> Aim of the task: Starting at the first line of the listing below, retype each line up to and including the one that contains "from mathutils.geometry import". Leave pictures out.

> Dataset content:
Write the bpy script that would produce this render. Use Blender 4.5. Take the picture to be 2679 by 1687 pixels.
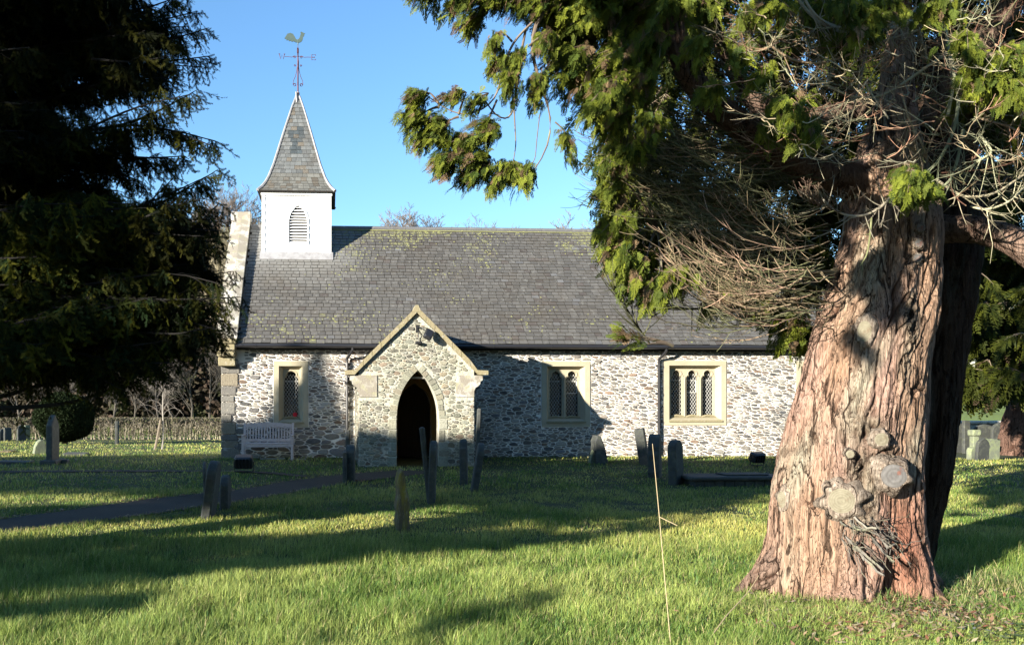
import bpy, bmesh, math, random
import numpy as np
from mathutils import Vector, Matrix, noise
from mathutils.geometry import tessellate_polygon

for o in list(bpy.data.objects):
    bpy.data.objects.remove(o)
scene = bpy.context.scene
R = math.radians
PI = math.pi

# ------------------------------------------------------------------ camera, light
F, PU, PV, H0 = 2200.0, 1000.0, 1045.0, 1.6      # focal length and principal point in photo pixels, eye height
cam_d = bpy.data.cameras.new('camera')
cam = bpy.data.objects.new('camera', cam_d)
scene.collection.objects.link(cam)
scene.camera = cam
cam.location = (0, 0, H0)
cam.rotation_euler = (R(90), 0, 0)
cam_d.sensor_width = 36
cam_d.lens = 36 * F / 2679
cam_d.shift_x = (1339.5 - PU) / 2679
cam_d.shift_y = (PV - 843.5) / 2679
cam_d.clip_start = 0.05
cam_d.clip_end = 2000

SUN = Vector((3.55, 3.05, -1.19)).normalized()    # the way the light travels
SEL = math.asin(-SUN.z)
world = bpy.data.worlds.new('World')
scene.world = world
world.use_nodes = True
wn = world.node_tree.nodes
sky = wn.new('ShaderNodeTexSky')
sky.sky_type = 'NISHITA'
sky.sun_disc = False
sky.sun_elevation = SEL
sky.sun_rotation = math.atan2(-SUN.x, -SUN.y)
sky.air_density = 1.3
sky.dust_density = 0.0
sky.ozone_density = 5.5
world.node_tree.links.new(sky.outputs[0], wn['Background'].inputs[0])
wn['Background'].inputs[1].default_value = 0.084
sl = bpy.data.lights.new('sun', 'SUN')
sl.energy = 5.0
sl.angle = R(0.5)
sl.color = (1.0, 0.92, 0.79)
so = bpy.data.objects.new('sun', sl)
scene.collection.objects.link(so)
so.rotation_euler = SUN.to_track_quat('-Z', 'Y').to_euler()
so.location = (-20, -15, 20)
scene.view_settings.view_transform = 'Standard'
scene.view_settings.look = 'None'
scene.view_settings.exposure = 1.92
scene.view_settings.gamma = 1
scene.render.resolution_x = 1024
scene.render.resolution_y = 644

# ------------------------------------------------------------------ helpers
COL = scene.collection
rng = np.random.default_rng(7)
rnd = random.Random(11)

def ss(a, b, x):
    t = np.clip((np.asarray(x, float) - a) / (b - a), 0, 1)
    return t * t * (3 - 2 * t)

def hash2(ix, iy, seed):
    h = np.sin(ix * 127.1 + iy * 311.7 + seed * 74.7) * 43758.5453
    return h - np.floor(h)

def vnoise(x, y, seed=0):
    x = np.asarray(x, float); y = np.asarray(y, float)
    ix = np.floor(x); iy = np.floor(y)
    fx = x - ix; fy = y - iy
    fx = fx * fx * (3 - 2 * fx); fy = fy * fy * (3 - 2 * fy)
    a = hash2(ix, iy, seed); b = hash2(ix + 1, iy, seed)
    c = hash2(ix, iy + 1, seed); d = hash2(ix + 1, iy + 1, seed)
    return (a * (1 - fx) + b * fx) * (1 - fy) + (c * (1 - fx) + d * fx) * fy

def fbm(x, y, seed=0, o=4):
    s = 0; a = .5
    for k in range(o):
        s = s + a * vnoise(x * 2 ** k, y * 2 ** k, seed + k * 3.1); a *= .5
    return s

def P(u, v, y):
    "a point seen at photo pixel u,v, at distance y"
    return Vector(((u - PU) / F * y, y, H0 + (PV - v) / F * y))

class MB:
    def __init__(self):
        self.v = []; self.l = []; self.n = []; self.m = []; self.c = []; self.nv = 0
    def add(self, verts, faces, mat=0, col=(1, 1, 1)):
        verts = np.asarray(verts, np.float32).reshape(-1, 3)
        if isinstance(faces, np.ndarray):
            self.l.append((faces + self.nv).ravel().astype(np.int32))
            self.n.append(np.full(len(faces), faces.shape[1], np.int32))
            nf = len(faces)
        else:
            self.l.append(np.array([i + self.nv for f in faces for i in f], np.int32))
            self.n.append(np.array([len(f) for f in faces], np.int32))
            nf = len(faces)
        self.m.append(np.full(nf, mat, np.int32))
        c = np.asarray(col, np.float32)
        if c.ndim == 1:
            c = np.tile(c, (len(verts), 1))
        self.c.append(c)
        self.v.append(verts)
        self.nv += len(verts)
        return self
    def box(self, x0, x1, y0, y1, z0, z1, mat=0, col=(1, 1, 1), M=None):
        v = [(x, y, z) for x in (x0, x1) for y in (y0, y1) for z in (z0, z1)]
        if M is not None:
            v = [M @ Vector(p) for p in v]
        f = [(0, 1, 3, 2), (4, 6, 7, 5), (0, 4, 5, 1), (2, 3, 7, 6), (0, 2, 6, 4), (1, 5, 7, 3)]
        return self.add(v, f, mat, col)
    def bbox(self, x0, x1, y0, y1, z0, z1, b=.01, mat=0, col=(1, 1, 1), M=None):
        "box with chamfered vertical-face edges"
        pts = []
        prof = [(x0 + b, z0), (x1 - b, z0), (x1, z0 + b), (x1, z1 - b), (x1 - b, z1), (x0 + b, z1), (x0, z1 - b), (x0, z0 + b)]
        cx, cz = (x0 + x1) / 2, (z0 + z1) / 2
        def ins(p, k):
            return (p[0] - math.copysign(min(b, abs(p[0] - cx)), p[0] - cx) * k, p[1] - math.copysign(min(b, abs(p[1] - cz)), p[1] - cz) * k)
        for (yy, k) in ((y0, 1), (y0 + b, 0), (y1 - b, 0), (y1, 1)):
            for p in prof:
                q = ins(p, k); pts.append((q[0], yy, q[1]))
        if M is not None:
            pts = [M @ Vector(p) for p in pts]
        f = [tuple(range(8)), tuple(range(31, 23, -1))]
        for r in range(3):
            for i in range(8):
                j = (i + 1) % 8
                f.append((r * 8 + i, (r + 1) * 8 + i, (r + 1) * 8 + j, r * 8 + j))
        return self.add(pts, f, mat, col)
    def tube(self, pts, rad, sides=6, mat=0, col=(1, 1, 1), cap=True, closed=False):
        p = np.array([tuple(q) for q in pts], float)
        n = len(p)
        r = np.full(n, rad, float) if np.isscalar(rad) else np.asarray(rad, float)
        t = np.gradient(p, axis=0)
        t /= np.linalg.norm(t, axis=1)[:, None] + 1e-9
        ref = np.array([0.0, 0, 1]) if abs(t[0][2]) < .9 else np.array([1.0, 0, 0])
        a = np.cross(t, ref)
        bad = np.linalg.norm(a, axis=1) < .15
        a[bad] = np.cross(t[bad], np.array([0.37, .93, .0]))
        a /= np.linalg.norm(a, axis=1)[:, None] + 1e-9
        b = np.cross(t, a)
        th = np.arange(sides) * 2 * PI / sides
        ring = p[:, None] + r[:, None, None] * (np.cos(th)[None, :, None] * a[:, None] + np.sin(th)[None, :, None] * b[:, None])
        i = np.arange(n - 1)[:, None] * sides; j = np.arange(sides)[None, :]; k = (j + 1) % sides
        q = np.stack([i + j, i + k, i + sides + k, i + sides + j], -1).reshape(-1, 4)
        self.add(ring.reshape(-1, 3), q, mat, col)
        if cap:
            base = self.nv - n * sides
            for r0, rev in ((0, 1), ((n - 1) * sides, 0)):
                ids = [base + r0 + s for s in range(sides)]
                if rev: ids = ids[::-1]
                self.l.append(np.array(ids, np.int32)); self.n.append(np.array([sides], np.int32)); self.m.append(np.array([mat], np.int32))
        return self
    def plate(self, outer, holes, y0, y1, mat=0, col=(1, 1, 1), back=True, hole_mat=None, f=None):
        "flat plate in x,z with holes; front at y0, back at y1"
        loops = [outer] + holes
        flat = [p for lp in loops for p in lp]
        tri = tessellate_polygon([[Vector((p[0], p[1], 0)) for p in lp] for lp in loops])
        N = len(flat)
        v = [(p[0], y0, p[1]) for p in flat] + [(p[0], y1, p[1]) for p in flat]
        if f: v = [f(q) for q in v]
        fs = []
        for t in tri:
            a, b, c = [flat[i] for i in t]
            ar = (b[0] - a[0]) * (c[1] - a[1]) - (b[1] - a[1]) * (c[0] - a[0])
            t = t if ar > 0 else t[::-1]
            fs.append(tuple(t))
            if back: fs.append(tuple(i + N for i in t[::-1]))
        self.add(v, fs, mat, col)
        off = 0
        base = self.nv - 2 * N
        for k, lp in enumerate(loops):
            n = len(lp)
            area = sum(lp[i][0] * lp[(i + 1) % n][1] - lp[(i + 1) % n][0] * lp[i][1] for i in range(n))
            q = []
            for i in range(n):
                j = (i + 1) % n
                quad = (off + i, off + i + N, off + j + N, off + j)
                if (area > 0) == (k == 0): pass
                if (area < 0) == (k == 0): quad = quad[::-1]
                q.append(tuple(base + x for x in quad))
            self.l.append(np.array([i for x in q for i in x], np.int32))
            self.n.append(np.full(len(q), 4, np.int32))
            self.m.append(np.full(len(q), mat if (k == 0 or hole_mat is None) else hole_mat, np.int32))
            off += n
        return self
    def build(self, name, mats, parent=None, smooth=False, loc=None, rot=None):
        me = bpy.data.meshes.new(name)
        v = np.concatenate(self.v); l = np.concatenate(self.l); n = np.concatenate(self.n); m = np.concatenate(self.m); c = np.concatenate(self.c)
        me.vertices.add(len(v)); me.vertices.foreach_set('co', v.ravel())
        me.loops.add(len(l)); me.loops.foreach_set('vertex_index', l)
        me.polygons.add(len(n))
        st = np.concatenate([[0], np.cumsum(n)[:-1]]).astype(np.int32)
        me.polygons.foreach_set('loop_start', st); me.polygons.foreach_set('loop_total', n)
        me.polygons.foreach_set('material_index', m)
        me.polygons.foreach_set('use_smooth', np.full(len(n), bool(smooth)))
        ca = me.color_attributes.new('Col', 'FLOAT_COLOR', 'POINT')
        ca.data.foreach_set('color', np.concatenate([c, np.ones((len(c), 1), np.float32)], 1).ravel())
        if not isinstance(mats, (list, tuple)): mats = [mats]
        for x in mats: me.materials.append(x)
        me.update(calc_edges=True)
        me.validate()
        o = bpy.data.objects.new(name, me)
        COL.objects.link(o)
        if parent is not None: o.parent = parent
        if loc is not None: o.location = loc
        if rot is not None: o.rotation_euler = rot
        return o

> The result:
Write the bpy script that would produce this render. Use Blender 4.5. Take the picture to be 2679 by 1687 pixels.
import bpy, bmesh, math, random
import numpy as np
from mathutils import Vector, Matrix, noise
from mathutils.geometry import tessellate_polygon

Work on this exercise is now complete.